> _What is asked_
Each line of the material must be repeated precisely, with the pictures left out.

> _Data lines_

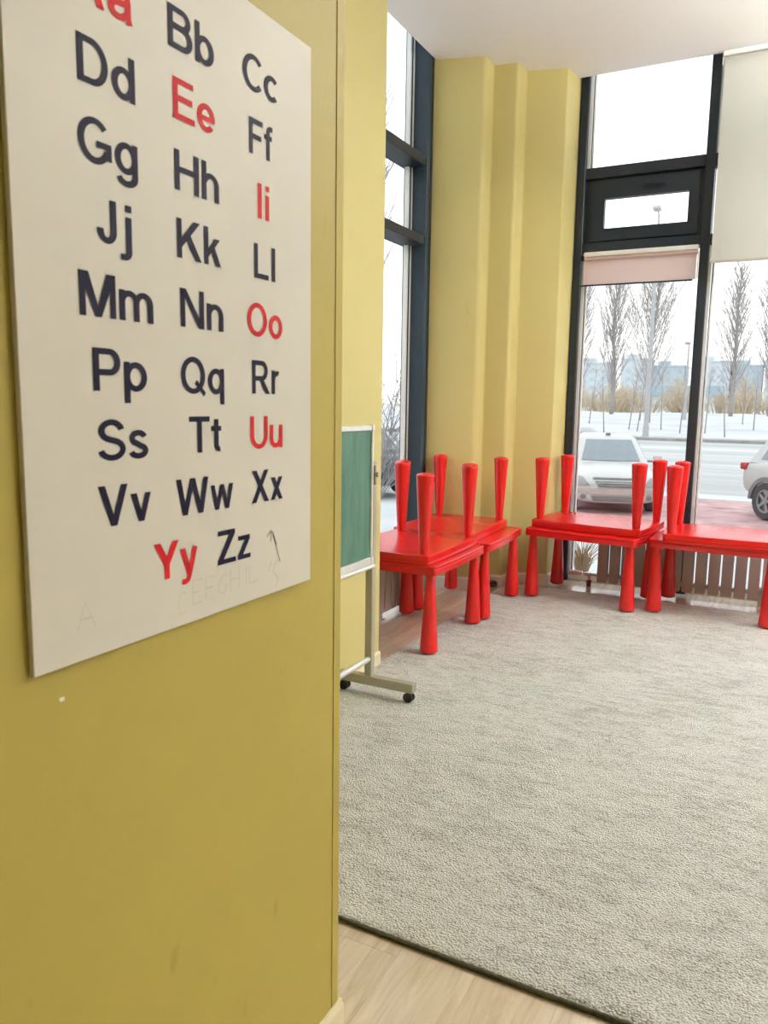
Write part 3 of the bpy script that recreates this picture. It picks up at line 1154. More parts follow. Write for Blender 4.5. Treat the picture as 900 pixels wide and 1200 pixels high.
def table_outline(hx, hy, bulge, r):
    pts = []
    corners = [(-hx, -hy), (hx, -hy), (hx, hy), (-hx, hy)]
    for i in range(4):
        P = Vector(corners[i])
        A = Vector(corners[i - 1])
        B = Vector(corners[(i + 1) % 4])
        a, bdir = (A - P).normalized(), (B - P).normalized()
        for k in range(5):
            t = k / 4
            q = (P + a * r) * (1 - t) ** 2 + P * 2 * t * (1 - t) + (P + bdir * r) * t ** 2
            pts.append(q)
        L = (B - P).length
        nrm = Vector((bdir.y, -bdir.x))
        for k in range(1, 12):
            t = k / 12
            s0 = P + bdir * (r + (L - 2 * r) * t)
            pts.append(s0 + nrm * bulge * math.sin(PI * t))
    return pts


def make_table(label, loc, rotz, group):
    t = thing('children_table', label, 'table', loc, rotz, group)
    b = BM()
    layers = [(-0.010, TH - 0.052), (-0.001, TH - 0.050), (0.0, TH - 0.046), (0.0, TH - 0.019), (-0.003, TH - 0.0165), (-0.0005, TH - 0.014), (-0.0005, TH - 0.004), (-0.0035, TH - 0.0005), (-0.010, TH)]
    rings = []
    for d, z in layers:
        rings.append([b.verts.new((p.x, p.y, z)) for p in table_outline(0.367 + d, 0.270 + d, 0.010, 0.024)])
    n = len(rings[0])
    for i in range(len(rings) - 1):
        for k in range(n):
            b.faces.new((rings[i][k], rings[i][(k + 1) % n], rings[i + 1][(k + 1) % n], rings[i + 1][k]))
    b.faces.new(list(reversed(rings[0])))
    b.faces.new(rings[-1])
    obj('tabletop', b, MT['red'], t, smooth=True, auto=35)
    prof = [(0.0, 0.0), (0.018, 0.0010), (0.032, 0.0040), (0.0425, 0.0088), (0.0468, 0.0118), (0.0480, 0.0138), (0.0474, 0.026), (0.0375, 0.20), (0.0292, 0.34), (0.0235, TH - 0.051), (0.0, TH - 0.051)]
    for lx, ly in LEG:
        b = BM()
        add_lathe(b, prof, 28, Matrix.Translation((lx, ly, 0)))
        obj('leg', b, MT['red'], t, smooth=True, auto=50)
    return t


CARPET_Z = 0.0125
G1 = 'red tables standing on the carpet'
G2 = 'red tables stacked upside down on other tables'
ta = make_table('red plastic table standing under the stack beside the green chalkboard', (-1.825, 3.970, CARPET_Z), PI / 2, G1)


def table_copy(label, loc, rotz, group, flip=False, sx_=1.0):
    c = copy_tree(ta)
    c.scale = (sx_, 1.0, 1.0)
    c.location = loc
    c.rotation_euler = (PI, 0, rotz) if flip else (0, 0, rotz)
    c['label'] = label
    c['group'] = group
    return c


TZ = CARPET_Z + TH
UZ = TZ + TH + 0.0008
table_copy('red plastic table standing in front of the stepped yellow corner column', (-1.822, 4.738, CARPET_Z), PI / 2 + math.radians(2.5), G1)
table_copy('red plastic table standing under the stack at the left of the street window', (-1.135, 5.325, CARPET_Z), math.radians(-8.0), G1, sx_=1.035)
table_copy('red plastic table cut off by the right edge, standing before the radiator', (-0.336, 5.348, CARPET_Z), math.radians(-4.0), G1, sx_=1.035)
table_copy('upturned red table nearest the green chalkboard, legs in the air', (-1.868, 3.968, UZ), PI / 2 + math.radians(0.4), G2, True)
table_copy('upturned red table right before the stepped yellow column, legs in the air', (-1.928, 4.730, UZ), PI / 2 + math.radians(2.0), G2, True)
table_copy('upturned red table with the white car behind its legs', (-1.118, 5.405, UZ), math.radians(-8.0), G2, True, 1.035)
table_copy('upturned red table at the right edge under the ivory blind', (-0.268, 5.308, UZ), math.radians(0.8), G2, True, 1.035)


# ------------------------------------------------------------------ mobile chalkboard
ch = thing('chalkboard', 'green chalkboard in aluminium frame on wheeled stand by the yellow wall', 'chalkboard', (-1.60, 2.47, 0.0))
BX = 0.02            # board face in x, relative
y0, y1 = -0.47, 0.475
z0, z1 = 0.628, 1.232


def cb(name, lo, hi, m, bevel=0.002, par=ch, seg=1):
    return box_obj(name, lo, hi, m, par, bevel, seg)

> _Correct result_
Write part 3 of the bpy script that recreates this picture. It picks up at line 1154. More parts follow. Write for Blender 4.5. Treat the picture as 900 pixels wide and 1200 pixels high.
def table_outline(hx, hy, bulge, r):
    pts = []
    corners = [(-hx, -hy), (hx, -hy), (hx, hy), (-hx, hy)]
    for i in range(4):
        P = Vector(corners[i])
        A = Vector(corners[i - 1])
        B = Vector(corners[(i + 1) % 4])
        a, bdir = (A - P).normalized(), (B - P).normalized()
        for k in range(5):
            t = k / 4
            q = (P + a * r) * (1 - t) ** 2 + P * 2 * t * (1 - t) + (P + bdir * r) * t ** 2
            pts.append(q)
        L = (B - P).length
        nrm = Vector((bdir.y, -bdir.x))
        for k in range(1, 12):
            t = k / 12
            s0 = P + bdir * (r + (L - 2 * r) * t)
            pts.append(s0 + nrm * bulge * math.sin(PI * t))
    return pts


def make_table(label, loc, rotz, group):
    t = thing('children_table', label, 'table', loc, rotz, group)
    b = BM()
    layers = [(-0.010, TH - 0.052), (-0.001, TH - 0.050), (0.0, TH - 0.046), (0.0, TH - 0.019), (-0.003, TH - 0.0165), (-0.0005, TH - 0.014), (-0.0005, TH - 0.004), (-0.0035, TH - 0.0005), (-0.010, TH)]
    rings = []
    for d, z in layers:
        rings.append([b.verts.new((p.x, p.y, z)) for p in table_outline(0.367 + d, 0.270 + d, 0.010, 0.024)])
    n = len(rings[0])
    for i in range(len(rings) - 1):
        for k in range(n):
            b.faces.new((rings[i][k], rings[i][(k + 1) % n], rings[i + 1][(k + 1) % n], rings[i + 1][k]))
    b.faces.new(list(reversed(rings[0])))
    b.faces.new(rings[-1])
    obj('tabletop', b, MT['red'], t, smooth=True, auto=35)
    prof = [(0.0, 0.0), (0.018, 0.0010), (0.032, 0.0040), (0.0425, 0.0088), (0.0468, 0.0118), (0.0480, 0.0138), (0.0474, 0.026), (0.0375, 0.20), (0.0292, 0.34), (0.0235, TH - 0.051), (0.0, TH - 0.051)]
    for lx, ly in LEG:
        b = BM()
        add_lathe(b, prof, 28, Matrix.Translation((lx, ly, 0)))
        obj('leg', b, MT['red'], t, smooth=True, auto=50)
    return t


CARPET_Z = 0.0125
G1 = 'red tables standing on the carpet'
G2 = 'red tables stacked upside down on other tables'
ta = make_table('red plastic table standing under the stack beside the green chalkboard', (-1.825, 3.970, CARPET_Z), PI / 2, G1)


def table_copy(label, loc, rotz, group, flip=False, sx_=1.0):
    c = copy_tree(ta)
    c.scale = (sx_, 1.0, 1.0)
    c.location = loc
    c.rotation_euler = (PI, 0, rotz) if flip else (0, 0, rotz)
    c['label'] = label
    c['group'] = group
    return c


TZ = CARPET_Z + TH
UZ = TZ + TH + 0.0008
table_copy('red plastic table standing in front of the stepped yellow corner column', (-1.822, 4.738, CARPET_Z), PI / 2 + math.radians(2.5), G1)
table_copy('red plastic table standing under the stack at the left of the street window', (-1.135, 5.325, CARPET_Z), math.radians(-8.0), G1, sx_=1.035)
table_copy('red plastic table cut off by the right edge, standing before the radiator', (-0.336, 5.348, CARPET_Z), math.radians(-4.0), G1, sx_=1.035)
table_copy('upturned red table nearest the green chalkboard, legs in the air', (-1.868, 3.968, UZ), PI / 2 + math.radians(0.4), G2, True)
table_copy('upturned red table right before the stepped yellow column, legs in the air', (-1.928, 4.730, UZ), PI / 2 + math.radians(2.0), G2, True)
table_copy('upturned red table with the white car behind its legs', (-1.118, 5.405, UZ), math.radians(-8.0), G2, True, 1.035)
table_copy('upturned red table at the right edge under the ivory blind', (-0.268, 5.308, UZ), math.radians(0.8), G2, True, 1.035)


# ------------------------------------------------------------------ mobile chalkboard
ch = thing('chalkboard', 'green chalkboard in aluminium frame on wheeled stand by the yellow wall', 'chalkboard', (-1.60, 2.47, 0.0))
BX = 0.02            # board face in x, relative
y0, y1 = -0.47, 0.475
z0, z1 = 0.628, 1.232


def cb(name, lo, hi, m, bevel=0.002, par=ch, seg=1):
    return box_obj(name, lo, hi, m, par, bevel, seg)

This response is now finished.